▶ _PROBLEM REQUIREMENTS_:
Repeat the full listing below verbatim and keep the images out.
------------------------------------------------------------------------
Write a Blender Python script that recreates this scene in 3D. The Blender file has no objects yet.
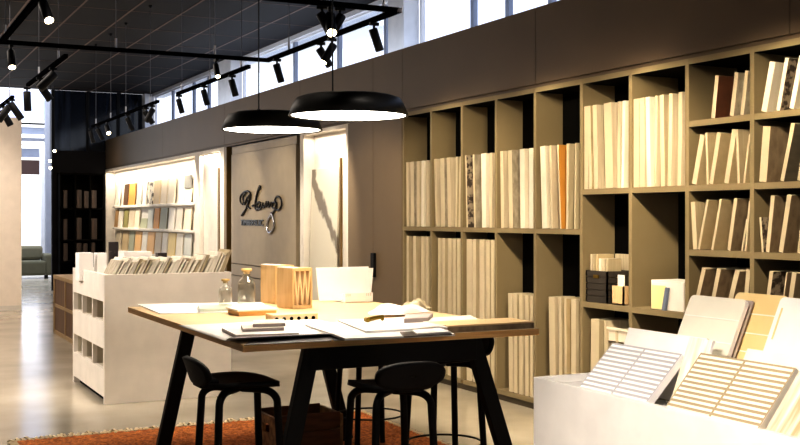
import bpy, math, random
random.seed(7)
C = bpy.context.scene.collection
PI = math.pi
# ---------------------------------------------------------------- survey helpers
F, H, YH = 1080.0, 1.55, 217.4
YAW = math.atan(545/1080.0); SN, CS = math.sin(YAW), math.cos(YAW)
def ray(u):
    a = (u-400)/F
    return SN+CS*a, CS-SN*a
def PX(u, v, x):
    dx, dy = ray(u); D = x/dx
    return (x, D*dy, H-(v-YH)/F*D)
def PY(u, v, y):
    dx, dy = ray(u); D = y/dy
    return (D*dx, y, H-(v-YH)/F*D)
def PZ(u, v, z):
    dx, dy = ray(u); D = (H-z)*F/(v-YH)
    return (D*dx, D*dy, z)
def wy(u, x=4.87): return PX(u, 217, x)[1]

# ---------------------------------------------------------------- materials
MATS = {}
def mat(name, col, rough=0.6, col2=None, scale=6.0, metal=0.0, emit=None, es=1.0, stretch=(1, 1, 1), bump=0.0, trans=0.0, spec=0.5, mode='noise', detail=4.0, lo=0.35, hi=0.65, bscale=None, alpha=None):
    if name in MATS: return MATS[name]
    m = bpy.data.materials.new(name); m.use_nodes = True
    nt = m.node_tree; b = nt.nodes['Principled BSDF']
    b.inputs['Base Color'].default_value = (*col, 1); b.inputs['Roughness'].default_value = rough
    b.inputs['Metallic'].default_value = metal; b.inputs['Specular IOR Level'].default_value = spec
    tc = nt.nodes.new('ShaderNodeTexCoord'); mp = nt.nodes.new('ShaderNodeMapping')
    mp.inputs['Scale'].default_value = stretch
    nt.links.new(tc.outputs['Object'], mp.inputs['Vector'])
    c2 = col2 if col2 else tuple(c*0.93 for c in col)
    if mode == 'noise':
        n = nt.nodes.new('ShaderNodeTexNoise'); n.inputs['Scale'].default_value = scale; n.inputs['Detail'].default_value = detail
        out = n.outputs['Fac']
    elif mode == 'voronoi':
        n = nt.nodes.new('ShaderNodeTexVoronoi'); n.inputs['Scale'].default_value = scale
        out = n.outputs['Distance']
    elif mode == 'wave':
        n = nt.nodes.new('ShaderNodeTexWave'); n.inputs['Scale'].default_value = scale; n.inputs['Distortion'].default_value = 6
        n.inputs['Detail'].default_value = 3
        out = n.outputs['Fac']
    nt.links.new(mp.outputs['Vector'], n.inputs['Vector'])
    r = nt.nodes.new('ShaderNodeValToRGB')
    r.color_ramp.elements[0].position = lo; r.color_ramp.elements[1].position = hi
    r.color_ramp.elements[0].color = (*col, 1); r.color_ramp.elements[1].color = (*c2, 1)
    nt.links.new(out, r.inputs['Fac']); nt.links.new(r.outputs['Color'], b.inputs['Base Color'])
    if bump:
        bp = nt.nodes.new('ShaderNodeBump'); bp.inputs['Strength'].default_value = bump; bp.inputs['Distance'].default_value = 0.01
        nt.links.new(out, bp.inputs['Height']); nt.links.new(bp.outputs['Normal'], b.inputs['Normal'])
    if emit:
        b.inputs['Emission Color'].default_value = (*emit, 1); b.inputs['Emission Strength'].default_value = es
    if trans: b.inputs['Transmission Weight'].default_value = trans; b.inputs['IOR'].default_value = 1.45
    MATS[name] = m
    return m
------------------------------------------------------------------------
▶ _RESPONSE TO THE TASK_:
Write a Blender Python script that recreates this scene in 3D. The Blender file has no objects yet.
import bpy, math, random
random.seed(7)
C = bpy.context.scene.collection
PI = math.pi
# ---------------------------------------------------------------- survey helpers
F, H, YH = 1080.0, 1.55, 217.4
YAW = math.atan(545/1080.0); SN, CS = math.sin(YAW), math.cos(YAW)
def ray(u):
    a = (u-400)/F
    return SN+CS*a, CS-SN*a
def PX(u, v, x):
    dx, dy = ray(u); D = x/dx
    return (x, D*dy, H-(v-YH)/F*D)
def PY(u, v, y):
    dx, dy = ray(u); D = y/dy
    return (D*dx, y, H-(v-YH)/F*D)
def PZ(u, v, z):
    dx, dy = ray(u); D = (H-z)*F/(v-YH)
    return (D*dx, D*dy, z)
def wy(u, x=4.87): return PX(u, 217, x)[1]

# ---------------------------------------------------------------- materials
MATS = {}
def mat(name, col, rough=0.6, col2=None, scale=6.0, metal=0.0, emit=None, es=1.0, stretch=(1, 1, 1), bump=0.0, trans=0.0, spec=0.5, mode='noise', detail=4.0, lo=0.35, hi=0.65, bscale=None, alpha=None):
    if name in MATS: return MATS[name]
    m = bpy.data.materials.new(name); m.use_nodes = True
    nt = m.node_tree; b = nt.nodes['Principled BSDF']
    b.inputs['Base Color'].default_value = (*col, 1); b.inputs['Roughness'].default_value = rough
    b.inputs['Metallic'].default_value = metal; b.inputs['Specular IOR Level'].default_value = spec
    tc = nt.nodes.new('ShaderNodeTexCoord'); mp = nt.nodes.new('ShaderNodeMapping')
    mp.inputs['Scale'].default_value = stretch
    nt.links.new(tc.outputs['Object'], mp.inputs['Vector'])
    c2 = col2 if col2 else tuple(c*0.93 for c in col)
    if mode == 'noise':
        n = nt.nodes.new('ShaderNodeTexNoise'); n.inputs['Scale'].default_value = scale; n.inputs['Detail'].default_value = detail
        out = n.outputs['Fac']
    elif mode == 'voronoi':
        n = nt.nodes.new('ShaderNodeTexVoronoi'); n.inputs['Scale'].default_value = scale
        out = n.outputs['Distance']
    elif mode == 'wave':
        n = nt.nodes.new('ShaderNodeTexWave'); n.inputs['Scale'].default_value = scale; n.inputs['Distortion'].default_value = 6
        n.inputs['Detail'].default_value = 3
        out = n.outputs['Fac']
    nt.links.new(mp.outputs['Vector'], n.inputs['Vector'])
    r = nt.nodes.new('ShaderNodeValToRGB')
    r.color_ramp.elements[0].position = lo; r.color_ramp.elements[1].position = hi
    r.color_ramp.elements[0].color = (*col, 1); r.color_ramp.elements[1].color = (*c2, 1)
    nt.links.new(out, r.inputs['Fac']); nt.links.new(r.outputs['Color'], b.inputs['Base Color'])
    if bump:
        bp = nt.nodes.new('ShaderNodeBump'); bp.inputs['Strength'].default_value = bump; bp.inputs['Distance'].default_value = 0.01
        nt.links.new(out, bp.inputs['Height']); nt.links.new(bp.outputs['Normal'], b.inputs['Normal'])
    if emit:
        b.inputs['Emission Color'].default_value = (*emit, 1); b.inputs['Emission Strength'].default_value = es
    if trans: b.inputs['Transmission Weight'].default_value = trans; b.inputs['IOR'].default_value = 1.45
    MATS[name] = m
    return m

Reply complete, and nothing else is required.